Apresentação Oral em GT
István Van Deursen Varga, István van Deursen Varga
“Sobre a ‘pureza’ racial ou étnica como critério de indianidade: repercussões contemporâneas no caso dos Gamela”
O Censo Demográfico de 2000 marcou uma inflexão histórica (confirmada pelo de 2010) da tendência de desvalorização das identidades negra e indígena na população brasileira, indicando, em relação ao de 1991, uma diminuição da porcentagem dos que se declararam “pardos” (de 42,6%, para 39,1%), e um aumento dos que se declararam “pretos” (de 5,0% para 6,2%) e “índios” (de 0,2% para 0,4%, num total de 734.131 indivíduos) – extrapolando, no caso dos índios, todas as contagens e estimativas até então produzidas, por instituições e entidades indigenistas, governamentais e não-governamentais.
À época, alguns antropólogos apressaram-se em comentar e contestar estes dados, que acarretaram constrangimentos, tanto às instituições do Estado quanto às organizações não-governamentais (ONGs) executoras de políticas públicas voltadas aos povos indígenas no país.
Confirmando o que afirmamos em 2002 (VARGA 2002), esta discussão vem impactando o campo indigenista no Brasil, colocando em evidência não apenas os contingentes indígenas até então “invisíveis” (os índios ditos “mestiços”, “desaldeados”, “urbanizados”, e as etnias indígenas ditas “reemergentes”, ou “ressurgentes”: todos reconhecendo-se e reivindicando-se, de algum modo, cidadãos brasileiros indígenas, cuja dimensão e evidência, em nossa opinião, só tende a crescer), mas também impondo uma rediscussão sobre a própria categoria “índio” e os critérios de “indianidade”, sobre suas aplicações e, conseqüentemente, sobre as políticas indigenistas do governo e das ONGs.

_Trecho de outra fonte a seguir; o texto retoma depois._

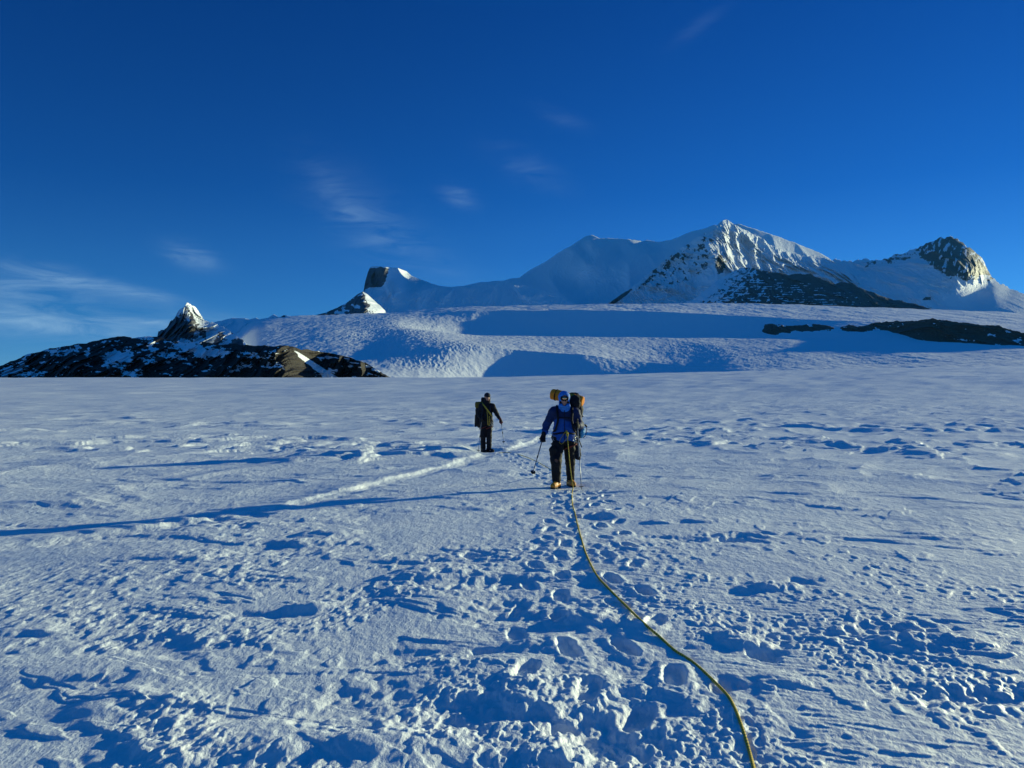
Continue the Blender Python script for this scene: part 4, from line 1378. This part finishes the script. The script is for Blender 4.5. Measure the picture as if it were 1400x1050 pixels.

É o caso dos Gamela , considerados extintos, enquanto povo indígena, pela FUNAI e mesmo por antropólogos como ANDRADE (1990), até muito recentemente
São de visita realizada em março de 1936, aos Gamela de Viana/MA, os seguintes comentários de Curt Nimuendaju Unkel (então funcionário do SPI:
“Algumas trinta a quarenta pessoas... ...preservam a tradição da descendência, na quarta geração, desta ou daquela mulher Gamella... ...o cruzamento ocorreu quase exclusivamente com os Afro-Brasileiros... ...consequentemente, os traços indígenas desses mestiços foram tão completamente mascarados por características negras que dificilmente alguém inferiria ascendência indígena em sua aparência.
Estas pessoas falavam o habitual português da população neo-brasileira rural da região. Sua cultura material não revelou uma única característica distinguindo-os dos vizinhos não-relacionados com os Gamella. Seu caráter e aspecto de sábio nada preservam de sua herança indígena.”
Em 2013, no entanto, os Gamela do Maranhão insurgiram-se na luta pelo reconhecimento de sua identidade, e em 2 de agosto de 2014 realizaram sua Assembléia de Autodeclaração.
- No presente work, retomaremos, portanto, esta discussão e suas repercussões, no caso específico dos Gamela.